* TASK DESCRIPTION *
Please output the lines shown below exactly as they appear.

* * * * * * *

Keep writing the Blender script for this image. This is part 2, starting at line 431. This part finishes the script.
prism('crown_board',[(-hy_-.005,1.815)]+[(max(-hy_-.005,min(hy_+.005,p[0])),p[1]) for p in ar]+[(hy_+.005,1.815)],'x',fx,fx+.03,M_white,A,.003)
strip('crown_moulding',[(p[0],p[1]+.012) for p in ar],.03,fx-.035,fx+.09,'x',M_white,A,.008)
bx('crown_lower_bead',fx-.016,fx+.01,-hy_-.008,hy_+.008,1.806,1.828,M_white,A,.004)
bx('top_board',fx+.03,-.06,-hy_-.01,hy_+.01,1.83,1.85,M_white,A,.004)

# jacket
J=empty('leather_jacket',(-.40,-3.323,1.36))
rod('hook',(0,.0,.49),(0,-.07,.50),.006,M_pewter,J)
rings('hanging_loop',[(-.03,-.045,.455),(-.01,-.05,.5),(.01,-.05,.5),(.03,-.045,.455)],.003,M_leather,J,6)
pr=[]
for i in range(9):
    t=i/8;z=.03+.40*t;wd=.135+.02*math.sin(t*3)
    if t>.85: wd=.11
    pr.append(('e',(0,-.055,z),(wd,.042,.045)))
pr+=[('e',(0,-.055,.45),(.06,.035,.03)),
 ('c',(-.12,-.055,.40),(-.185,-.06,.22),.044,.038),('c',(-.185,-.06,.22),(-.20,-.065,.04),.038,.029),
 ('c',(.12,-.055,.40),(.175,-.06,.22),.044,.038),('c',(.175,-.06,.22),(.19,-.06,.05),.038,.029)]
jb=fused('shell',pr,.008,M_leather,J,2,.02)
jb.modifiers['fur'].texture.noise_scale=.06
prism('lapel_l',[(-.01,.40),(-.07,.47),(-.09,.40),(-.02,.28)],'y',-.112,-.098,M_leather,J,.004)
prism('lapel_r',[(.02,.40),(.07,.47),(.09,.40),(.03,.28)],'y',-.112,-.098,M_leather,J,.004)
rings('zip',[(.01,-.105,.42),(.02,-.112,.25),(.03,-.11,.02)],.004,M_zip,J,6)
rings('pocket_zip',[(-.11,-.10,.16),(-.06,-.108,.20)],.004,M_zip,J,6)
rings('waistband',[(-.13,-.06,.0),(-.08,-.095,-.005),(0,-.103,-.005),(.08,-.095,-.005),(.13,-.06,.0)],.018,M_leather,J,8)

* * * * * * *

* THE SOLUTION *
Keep writing the Blender script for this image. This is part 2, starting at line 431. This part finishes the script.
prism('crown_board',[(-hy_-.005,1.815)]+[(max(-hy_-.005,min(hy_+.005,p[0])),p[1]) for p in ar]+[(hy_+.005,1.815)],'x',fx,fx+.03,M_white,A,.003)
strip('crown_moulding',[(p[0],p[1]+.012) for p in ar],.03,fx-.035,fx+.09,'x',M_white,A,.008)
bx('crown_lower_bead',fx-.016,fx+.01,-hy_-.008,hy_+.008,1.806,1.828,M_white,A,.004)
bx('top_board',fx+.03,-.06,-hy_-.01,hy_+.01,1.83,1.85,M_white,A,.004)

# jacket
J=empty('leather_jacket',(-.40,-3.323,1.36))
rod('hook',(0,.0,.49),(0,-.07,.50),.006,M_pewter,J)
rings('hanging_loop',[(-.03,-.045,.455),(-.01,-.05,.5),(.01,-.05,.5),(.03,-.045,.455)],.003,M_leather,J,6)
pr=[]
for i in range(9):
    t=i/8;z=.03+.40*t;wd=.135+.02*math.sin(t*3)
    if t>.85: wd=.11
    pr.append(('e',(0,-.055,z),(wd,.042,.045)))
pr+=[('e',(0,-.055,.45),(.06,.035,.03)),
 ('c',(-.12,-.055,.40),(-.185,-.06,.22),.044,.038),('c',(-.185,-.06,.22),(-.20,-.065,.04),.038,.029),
 ('c',(.12,-.055,.40),(.175,-.06,.22),.044,.038),('c',(.175,-.06,.22),(.19,-.06,.05),.038,.029)]
jb=fused('shell',pr,.008,M_leather,J,2,.02)
jb.modifiers['fur'].texture.noise_scale=.06
prism('lapel_l',[(-.01,.40),(-.07,.47),(-.09,.40),(-.02,.28)],'y',-.112,-.098,M_leather,J,.004)
prism('lapel_r',[(.02,.40),(.07,.47),(.09,.40),(.03,.28)],'y',-.112,-.098,M_leather,J,.004)
rings('zip',[(.01,-.105,.42),(.02,-.112,.25),(.03,-.11,.02)],.004,M_zip,J,6)
rings('pocket_zip',[(-.11,-.10,.16),(-.06,-.108,.20)],.004,M_zip,J,6)
rings('waistband',[(-.13,-.06,.0),(-.08,-.095,-.005),(0,-.103,-.005),(.08,-.095,-.005),(.13,-.06,.0)],.018,M_leather,J,8)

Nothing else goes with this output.